▶ Required task
Please copy the lines below exactly, from the first one through the line showing "R = math.radians".

┌─ Collected material

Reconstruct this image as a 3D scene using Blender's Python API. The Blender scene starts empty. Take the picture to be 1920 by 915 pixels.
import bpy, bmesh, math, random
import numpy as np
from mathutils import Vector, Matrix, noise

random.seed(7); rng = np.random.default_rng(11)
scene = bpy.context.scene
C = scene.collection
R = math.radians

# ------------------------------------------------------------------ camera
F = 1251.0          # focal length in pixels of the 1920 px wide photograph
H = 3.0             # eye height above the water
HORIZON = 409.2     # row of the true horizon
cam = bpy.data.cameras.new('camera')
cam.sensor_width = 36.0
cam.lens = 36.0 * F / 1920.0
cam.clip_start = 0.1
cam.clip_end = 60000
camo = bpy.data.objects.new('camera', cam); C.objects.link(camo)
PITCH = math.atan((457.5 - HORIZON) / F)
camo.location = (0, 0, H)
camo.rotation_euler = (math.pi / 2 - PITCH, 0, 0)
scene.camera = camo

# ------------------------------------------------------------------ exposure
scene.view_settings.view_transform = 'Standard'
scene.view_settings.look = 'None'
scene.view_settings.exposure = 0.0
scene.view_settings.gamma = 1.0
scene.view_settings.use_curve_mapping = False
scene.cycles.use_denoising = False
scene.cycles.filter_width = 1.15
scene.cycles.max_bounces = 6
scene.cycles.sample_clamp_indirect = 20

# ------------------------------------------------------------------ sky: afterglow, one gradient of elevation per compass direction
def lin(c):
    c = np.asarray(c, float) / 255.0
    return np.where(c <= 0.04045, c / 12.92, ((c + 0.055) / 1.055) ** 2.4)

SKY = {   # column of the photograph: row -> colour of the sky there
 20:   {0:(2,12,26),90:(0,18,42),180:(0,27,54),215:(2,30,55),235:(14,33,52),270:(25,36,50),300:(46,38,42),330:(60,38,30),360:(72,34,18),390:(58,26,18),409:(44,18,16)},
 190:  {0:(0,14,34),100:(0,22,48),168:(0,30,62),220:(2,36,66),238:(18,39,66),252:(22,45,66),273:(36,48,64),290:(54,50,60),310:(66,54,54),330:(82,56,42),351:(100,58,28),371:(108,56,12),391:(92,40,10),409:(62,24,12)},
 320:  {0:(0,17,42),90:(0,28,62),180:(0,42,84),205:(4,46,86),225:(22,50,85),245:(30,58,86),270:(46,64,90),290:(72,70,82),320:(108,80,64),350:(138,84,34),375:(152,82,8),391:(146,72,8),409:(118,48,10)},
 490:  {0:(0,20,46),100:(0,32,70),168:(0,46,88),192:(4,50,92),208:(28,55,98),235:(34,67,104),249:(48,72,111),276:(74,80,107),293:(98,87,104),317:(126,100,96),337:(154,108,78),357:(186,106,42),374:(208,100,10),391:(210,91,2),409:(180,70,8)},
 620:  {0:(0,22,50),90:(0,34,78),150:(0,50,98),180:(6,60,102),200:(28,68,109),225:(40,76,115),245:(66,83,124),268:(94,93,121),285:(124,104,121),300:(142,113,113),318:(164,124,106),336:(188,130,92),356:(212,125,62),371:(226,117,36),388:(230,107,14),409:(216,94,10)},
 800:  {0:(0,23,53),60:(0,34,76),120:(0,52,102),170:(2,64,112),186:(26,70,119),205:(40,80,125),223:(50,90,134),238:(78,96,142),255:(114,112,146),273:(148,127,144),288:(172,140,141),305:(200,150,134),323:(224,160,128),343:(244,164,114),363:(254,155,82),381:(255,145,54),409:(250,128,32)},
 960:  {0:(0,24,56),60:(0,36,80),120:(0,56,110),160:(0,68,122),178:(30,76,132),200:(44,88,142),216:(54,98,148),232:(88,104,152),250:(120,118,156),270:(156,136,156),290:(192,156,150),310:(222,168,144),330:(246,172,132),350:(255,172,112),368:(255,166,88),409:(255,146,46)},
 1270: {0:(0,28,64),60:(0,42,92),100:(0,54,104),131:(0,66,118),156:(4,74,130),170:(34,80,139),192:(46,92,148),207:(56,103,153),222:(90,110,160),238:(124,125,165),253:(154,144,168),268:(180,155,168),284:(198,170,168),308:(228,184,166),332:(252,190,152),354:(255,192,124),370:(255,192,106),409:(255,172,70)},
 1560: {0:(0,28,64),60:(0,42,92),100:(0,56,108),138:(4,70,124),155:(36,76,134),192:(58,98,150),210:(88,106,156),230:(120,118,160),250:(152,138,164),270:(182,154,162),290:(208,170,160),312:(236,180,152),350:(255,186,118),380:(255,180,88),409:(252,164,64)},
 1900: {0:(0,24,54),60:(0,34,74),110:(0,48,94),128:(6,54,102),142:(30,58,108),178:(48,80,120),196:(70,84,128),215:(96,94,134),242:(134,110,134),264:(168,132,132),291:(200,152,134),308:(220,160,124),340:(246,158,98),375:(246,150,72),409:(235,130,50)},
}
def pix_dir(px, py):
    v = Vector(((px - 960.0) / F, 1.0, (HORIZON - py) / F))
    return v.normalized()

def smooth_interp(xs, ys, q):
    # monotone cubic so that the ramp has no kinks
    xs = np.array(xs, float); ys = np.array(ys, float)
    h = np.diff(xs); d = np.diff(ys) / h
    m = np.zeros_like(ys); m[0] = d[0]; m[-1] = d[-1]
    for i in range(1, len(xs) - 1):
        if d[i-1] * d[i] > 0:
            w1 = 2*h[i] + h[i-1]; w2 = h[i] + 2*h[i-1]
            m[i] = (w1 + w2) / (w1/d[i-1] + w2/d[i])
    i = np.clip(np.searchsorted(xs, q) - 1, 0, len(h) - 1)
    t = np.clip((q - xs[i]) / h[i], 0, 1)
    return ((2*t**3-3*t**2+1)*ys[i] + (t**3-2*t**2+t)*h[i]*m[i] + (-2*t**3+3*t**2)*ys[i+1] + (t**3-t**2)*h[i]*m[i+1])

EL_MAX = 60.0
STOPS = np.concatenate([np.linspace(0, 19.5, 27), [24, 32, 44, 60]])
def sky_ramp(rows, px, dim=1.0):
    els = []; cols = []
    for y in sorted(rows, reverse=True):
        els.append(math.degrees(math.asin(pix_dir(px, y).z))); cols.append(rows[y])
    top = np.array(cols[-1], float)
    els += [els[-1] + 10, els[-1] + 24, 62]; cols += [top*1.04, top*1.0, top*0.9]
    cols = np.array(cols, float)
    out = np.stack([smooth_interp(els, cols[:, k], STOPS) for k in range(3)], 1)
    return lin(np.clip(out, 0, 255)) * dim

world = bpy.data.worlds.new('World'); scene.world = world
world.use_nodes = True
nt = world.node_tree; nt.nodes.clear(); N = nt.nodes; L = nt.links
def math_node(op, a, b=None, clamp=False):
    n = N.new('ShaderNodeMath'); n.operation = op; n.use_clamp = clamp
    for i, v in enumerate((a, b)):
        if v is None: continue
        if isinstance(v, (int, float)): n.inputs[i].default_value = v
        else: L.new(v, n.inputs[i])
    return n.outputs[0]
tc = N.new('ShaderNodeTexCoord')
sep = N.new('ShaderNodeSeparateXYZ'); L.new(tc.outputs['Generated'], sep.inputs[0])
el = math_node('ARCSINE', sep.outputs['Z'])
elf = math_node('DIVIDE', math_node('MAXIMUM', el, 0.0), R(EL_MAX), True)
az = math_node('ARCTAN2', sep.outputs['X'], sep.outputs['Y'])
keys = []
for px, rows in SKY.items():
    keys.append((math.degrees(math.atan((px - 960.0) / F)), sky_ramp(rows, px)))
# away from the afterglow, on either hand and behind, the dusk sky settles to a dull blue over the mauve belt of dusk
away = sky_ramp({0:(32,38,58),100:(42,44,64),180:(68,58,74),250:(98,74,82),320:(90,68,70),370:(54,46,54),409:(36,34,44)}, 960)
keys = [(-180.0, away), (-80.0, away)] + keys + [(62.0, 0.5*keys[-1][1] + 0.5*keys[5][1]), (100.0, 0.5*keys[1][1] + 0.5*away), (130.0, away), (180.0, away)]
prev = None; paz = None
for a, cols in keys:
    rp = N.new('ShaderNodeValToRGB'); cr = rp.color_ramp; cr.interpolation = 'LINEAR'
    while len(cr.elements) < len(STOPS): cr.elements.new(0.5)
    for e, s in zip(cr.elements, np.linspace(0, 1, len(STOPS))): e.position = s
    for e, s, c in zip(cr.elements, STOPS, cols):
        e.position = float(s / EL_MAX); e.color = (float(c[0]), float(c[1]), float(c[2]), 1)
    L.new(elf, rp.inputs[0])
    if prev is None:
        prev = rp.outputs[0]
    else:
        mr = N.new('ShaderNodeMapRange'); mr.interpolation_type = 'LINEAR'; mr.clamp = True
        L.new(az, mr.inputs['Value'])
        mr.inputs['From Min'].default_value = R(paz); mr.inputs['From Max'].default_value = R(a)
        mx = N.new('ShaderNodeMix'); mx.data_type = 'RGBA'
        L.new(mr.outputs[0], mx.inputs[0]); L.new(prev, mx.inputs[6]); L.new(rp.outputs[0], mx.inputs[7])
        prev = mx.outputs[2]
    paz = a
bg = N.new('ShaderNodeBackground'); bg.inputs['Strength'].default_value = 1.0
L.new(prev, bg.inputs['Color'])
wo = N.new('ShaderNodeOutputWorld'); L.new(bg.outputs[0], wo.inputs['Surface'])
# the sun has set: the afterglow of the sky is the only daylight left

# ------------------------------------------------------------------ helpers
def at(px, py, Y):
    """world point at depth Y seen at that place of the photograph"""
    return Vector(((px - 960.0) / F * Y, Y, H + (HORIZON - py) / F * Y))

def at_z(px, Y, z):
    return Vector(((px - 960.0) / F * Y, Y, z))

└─

▶ Response for this exercise
Reconstruct this image as a 3D scene using Blender's Python API. The Blender scene starts empty. Take the picture to be 1920 by 915 pixels.
import bpy, bmesh, math, random
import numpy as np
from mathutils import Vector, Matrix, noise

random.seed(7); rng = np.random.default_rng(11)
scene = bpy.context.scene
C = scene.collection
R = math.radians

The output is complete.